Che è avvenuto da allora, in questi due anni? Che questo gruppo d'iniziatori ha preso davanti all'opinione pubblica il sopravvento per ragioni opposte. L'una e ché esso solo aveva una fisionomia, presso a poco, comune, e perciò è stato seguito, come sempre avviene, da una folla di neofiti ancora inesperti, di Milano e di fuori, i quali hanno esagerato più spesso i difetti che le doti dei promotori, e tutto è passato sotto il nome di « Novecento », e maestri e discepoli, buoni, mediocri e pessimi, sono entrati con quell'etichetta trionfalmente nella Biennale veneziana, esasperando gli umori non solo dei colleghi esclusi ma anche del pubblico che considerava le esposizioni di Venezia, per la loro stessa natura, più equanimi e più aperte, ed irritando anche la critica la quale ha veduto riflesse in quei minori tutti i vizi e gli errori e gli orrori della nuova Internazionale pittorica, da Mosca a Parigi, da Berlino a Belgrado. L'altra è che quel primo gruppo milanese s'è venuto quasi tutto migliorando e umanizzando, e s'è allontanato di corsa dalle prime aggressive deformazioni di battaglia: in testa a tutti, Funi, Carrà. Salietti e Sironi (Tosi è un maestro che anche prima del 1926 aveva un suo volto e una sua anima inconfondibili).

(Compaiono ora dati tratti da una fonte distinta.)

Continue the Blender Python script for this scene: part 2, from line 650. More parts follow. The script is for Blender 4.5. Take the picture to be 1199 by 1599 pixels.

Così, proprio mentre i più dei primi promotori del « Novecento » mostrano con l'anima e con l'opera d'essere degni di comandare, il pubblico li giudica attraverso le caricature dei sedicenti loro seguaci; né essi almeno, per amore di chiarezza o per prudenza di difesa, sanno separarsi, come dovrebbero e come certo il tempo farà, da queste truppe avventizie, o relegarle in quartiere, voglio dire, nelle mostre dei Sindacati dove ogni artista ha il diritto di avere la sua branda. Lo faranno nella seconda esposizione del « Novecento » che s'aprirà in marzo a Milano? È necessario se non vogliono che la confusione aumenti e i facili dileggi colpiscano insieme, come oggi iniquamente avviene, chi sa e chi non sa, chi crea e chi copia, gl'Italiani che faticano a ritrovare la tradizione e in essa la loro originalità, e gl'nternazionalisti che pur d'essere alla moda si camufferebbero anche da negri. Ricordiamo che nel primo programma del « Novecento »  si leggeva: «L'Italia deve pronunciare, a maggior gloria dell'arte, la sua antica e nuova parola di pacata umanissima limpidezza.»

Allora noi pubblicamente chiedemmo che quella sentenza, stampata in caratteri lapidari, fosse inchiodata alle pareti d'ogni sala. Ripetiamo la domanda. A confondere ancora di più le idee, venne poi il Novecento di Massimo Bontempelli che aveva un programma addirittura opposto a quello delle ptture li Tosi, Funi, Sironi. ecc. Ma qui si parla solo d'arte.